## Work to be completed
Without copying any pictures, restate exactly the lines from the start of the records through the line containing "M['back'] = wall_mat()".

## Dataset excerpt
----

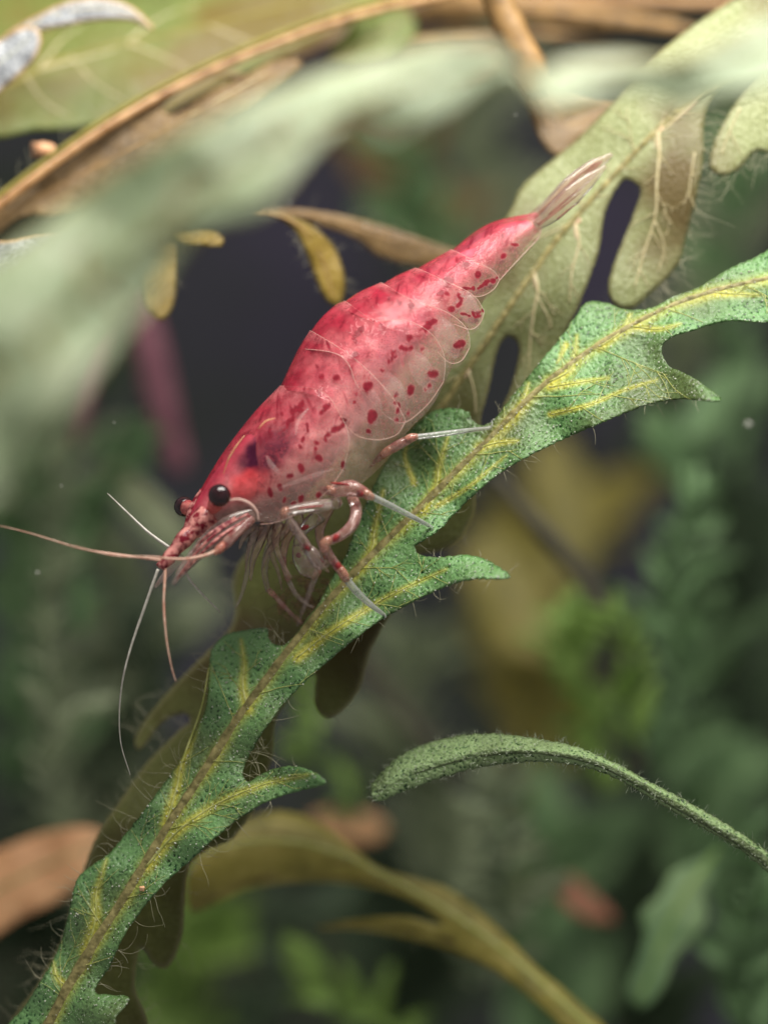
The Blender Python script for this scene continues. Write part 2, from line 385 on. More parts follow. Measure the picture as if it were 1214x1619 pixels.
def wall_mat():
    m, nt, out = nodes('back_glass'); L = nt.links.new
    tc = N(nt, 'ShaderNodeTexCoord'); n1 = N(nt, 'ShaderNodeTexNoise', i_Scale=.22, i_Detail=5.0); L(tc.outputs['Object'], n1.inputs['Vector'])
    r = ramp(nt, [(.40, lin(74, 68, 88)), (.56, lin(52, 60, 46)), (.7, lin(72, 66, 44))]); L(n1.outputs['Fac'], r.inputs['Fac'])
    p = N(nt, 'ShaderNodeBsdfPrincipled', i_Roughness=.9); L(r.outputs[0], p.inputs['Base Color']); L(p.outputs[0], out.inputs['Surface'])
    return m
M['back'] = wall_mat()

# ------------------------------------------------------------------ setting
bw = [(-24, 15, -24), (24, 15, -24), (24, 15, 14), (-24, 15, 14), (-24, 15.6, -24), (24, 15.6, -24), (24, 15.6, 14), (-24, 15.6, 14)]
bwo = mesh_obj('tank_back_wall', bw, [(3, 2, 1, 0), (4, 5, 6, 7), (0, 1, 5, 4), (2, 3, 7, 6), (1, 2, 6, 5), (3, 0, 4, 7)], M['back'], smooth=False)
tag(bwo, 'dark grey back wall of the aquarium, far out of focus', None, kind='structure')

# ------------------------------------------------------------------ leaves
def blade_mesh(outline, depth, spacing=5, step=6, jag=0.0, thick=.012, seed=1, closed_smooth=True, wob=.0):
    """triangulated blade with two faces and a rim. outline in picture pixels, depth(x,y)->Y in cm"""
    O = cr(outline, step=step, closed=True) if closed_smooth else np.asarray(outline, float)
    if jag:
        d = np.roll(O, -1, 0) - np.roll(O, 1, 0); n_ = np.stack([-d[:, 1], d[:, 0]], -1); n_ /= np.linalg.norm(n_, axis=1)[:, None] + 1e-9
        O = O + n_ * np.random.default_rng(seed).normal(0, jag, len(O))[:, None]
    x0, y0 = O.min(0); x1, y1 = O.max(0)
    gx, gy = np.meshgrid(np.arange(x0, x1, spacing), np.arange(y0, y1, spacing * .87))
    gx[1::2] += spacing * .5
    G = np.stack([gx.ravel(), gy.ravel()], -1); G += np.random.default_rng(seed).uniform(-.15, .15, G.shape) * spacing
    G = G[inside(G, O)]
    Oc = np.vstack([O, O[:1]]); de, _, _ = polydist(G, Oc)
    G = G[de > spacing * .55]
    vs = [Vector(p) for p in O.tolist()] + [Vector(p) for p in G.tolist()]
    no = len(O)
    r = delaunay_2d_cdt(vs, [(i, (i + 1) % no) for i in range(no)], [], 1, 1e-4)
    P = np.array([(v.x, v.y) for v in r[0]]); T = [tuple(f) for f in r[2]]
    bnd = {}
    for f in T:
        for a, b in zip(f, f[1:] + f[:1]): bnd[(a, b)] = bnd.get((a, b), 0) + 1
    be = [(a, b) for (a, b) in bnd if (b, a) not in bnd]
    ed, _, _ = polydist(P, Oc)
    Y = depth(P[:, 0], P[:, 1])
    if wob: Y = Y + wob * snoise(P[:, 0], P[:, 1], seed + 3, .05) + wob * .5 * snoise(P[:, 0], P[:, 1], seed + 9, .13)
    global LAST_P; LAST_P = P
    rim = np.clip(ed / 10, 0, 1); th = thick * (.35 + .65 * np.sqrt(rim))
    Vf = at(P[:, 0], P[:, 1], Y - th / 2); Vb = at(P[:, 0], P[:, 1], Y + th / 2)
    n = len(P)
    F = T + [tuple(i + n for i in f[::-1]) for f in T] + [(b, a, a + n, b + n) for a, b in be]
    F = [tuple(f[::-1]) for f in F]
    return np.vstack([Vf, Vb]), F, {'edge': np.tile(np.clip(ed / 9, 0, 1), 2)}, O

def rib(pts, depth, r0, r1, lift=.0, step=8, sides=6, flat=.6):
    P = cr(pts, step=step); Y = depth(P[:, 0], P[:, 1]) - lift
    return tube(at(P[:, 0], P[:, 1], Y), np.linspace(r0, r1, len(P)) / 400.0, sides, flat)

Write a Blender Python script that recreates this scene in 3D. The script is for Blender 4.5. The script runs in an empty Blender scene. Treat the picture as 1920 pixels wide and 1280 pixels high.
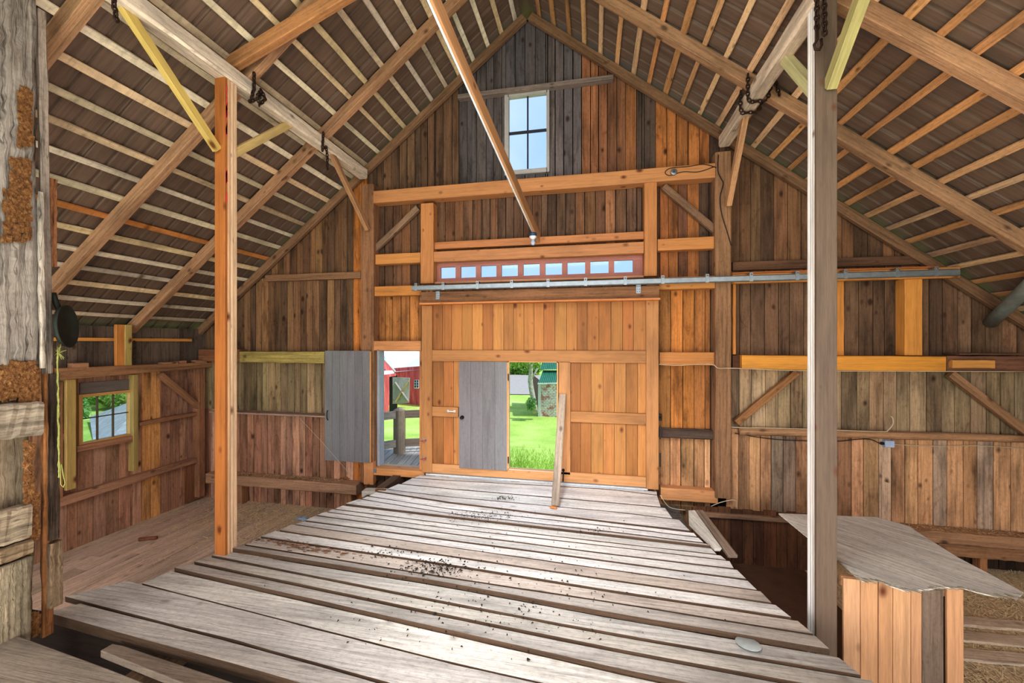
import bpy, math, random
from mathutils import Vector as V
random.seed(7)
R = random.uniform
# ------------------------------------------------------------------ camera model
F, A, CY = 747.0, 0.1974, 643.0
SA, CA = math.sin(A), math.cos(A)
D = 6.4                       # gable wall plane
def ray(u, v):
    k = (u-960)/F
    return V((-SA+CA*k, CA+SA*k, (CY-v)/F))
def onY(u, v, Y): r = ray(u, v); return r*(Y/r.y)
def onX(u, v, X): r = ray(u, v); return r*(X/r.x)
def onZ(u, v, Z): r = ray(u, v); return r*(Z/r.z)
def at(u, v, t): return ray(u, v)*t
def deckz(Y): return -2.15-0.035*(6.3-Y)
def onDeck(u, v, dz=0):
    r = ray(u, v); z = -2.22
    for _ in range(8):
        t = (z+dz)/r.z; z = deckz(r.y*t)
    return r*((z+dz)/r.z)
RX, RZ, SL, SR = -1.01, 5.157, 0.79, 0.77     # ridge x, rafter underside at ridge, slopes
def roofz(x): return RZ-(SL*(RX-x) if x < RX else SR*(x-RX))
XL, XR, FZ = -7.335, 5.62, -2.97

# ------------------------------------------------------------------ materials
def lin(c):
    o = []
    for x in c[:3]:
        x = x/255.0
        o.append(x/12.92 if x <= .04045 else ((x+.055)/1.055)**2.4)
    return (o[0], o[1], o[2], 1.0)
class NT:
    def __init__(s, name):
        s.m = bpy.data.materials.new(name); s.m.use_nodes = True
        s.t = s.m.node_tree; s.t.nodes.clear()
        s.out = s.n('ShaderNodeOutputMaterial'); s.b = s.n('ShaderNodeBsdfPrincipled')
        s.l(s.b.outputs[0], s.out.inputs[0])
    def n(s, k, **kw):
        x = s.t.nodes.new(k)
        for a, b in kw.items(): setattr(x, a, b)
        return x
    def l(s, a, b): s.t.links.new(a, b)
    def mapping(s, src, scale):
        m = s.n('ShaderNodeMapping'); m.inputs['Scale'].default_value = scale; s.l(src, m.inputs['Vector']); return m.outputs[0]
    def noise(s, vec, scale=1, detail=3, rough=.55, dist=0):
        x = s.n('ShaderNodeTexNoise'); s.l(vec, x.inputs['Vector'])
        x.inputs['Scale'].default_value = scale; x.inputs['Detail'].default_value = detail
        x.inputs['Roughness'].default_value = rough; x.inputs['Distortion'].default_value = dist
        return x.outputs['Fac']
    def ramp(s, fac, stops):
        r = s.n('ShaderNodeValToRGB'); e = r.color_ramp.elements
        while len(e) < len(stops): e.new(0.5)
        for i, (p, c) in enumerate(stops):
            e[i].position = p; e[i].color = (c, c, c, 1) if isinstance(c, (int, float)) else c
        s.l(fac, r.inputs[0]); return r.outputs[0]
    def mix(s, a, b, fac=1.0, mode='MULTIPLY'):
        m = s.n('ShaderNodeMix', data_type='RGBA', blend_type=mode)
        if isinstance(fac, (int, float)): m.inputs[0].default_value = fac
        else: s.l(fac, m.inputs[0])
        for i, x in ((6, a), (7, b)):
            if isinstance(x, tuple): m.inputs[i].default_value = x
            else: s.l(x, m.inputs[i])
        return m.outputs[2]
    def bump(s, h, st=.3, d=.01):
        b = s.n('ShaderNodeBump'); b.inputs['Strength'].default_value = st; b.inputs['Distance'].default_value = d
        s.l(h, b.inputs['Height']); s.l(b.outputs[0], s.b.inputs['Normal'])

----

## Exercise solution
The Blender Python script for this scene continues. Write part 2, from line 385 on. More parts follow. Measure the picture as if it were 1214x1619 pixels.
def wall_mat():
    m, nt, out = nodes('back_glass'); L = nt.links.new
    tc = N(nt, 'ShaderNodeTexCoord'); n1 = N(nt, 'ShaderNodeTexNoise', i_Scale=.22, i_Detail=5.0); L(tc.outputs['Object'], n1.inputs['Vector'])
    r = ramp(nt, [(.40, lin(74, 68, 88)), (.56, lin(52, 60, 46)), (.7, lin(72, 66, 44))]); L(n1.outputs['Fac'], r.inputs['Fac'])
    p = N(nt, 'ShaderNodeBsdfPrincipled', i_Roughness=.9); L(r.outputs[0], p.inputs['Base Color']); L(p.outputs[0], out.inputs['Surface'])
    return m
M['back'] = wall_mat()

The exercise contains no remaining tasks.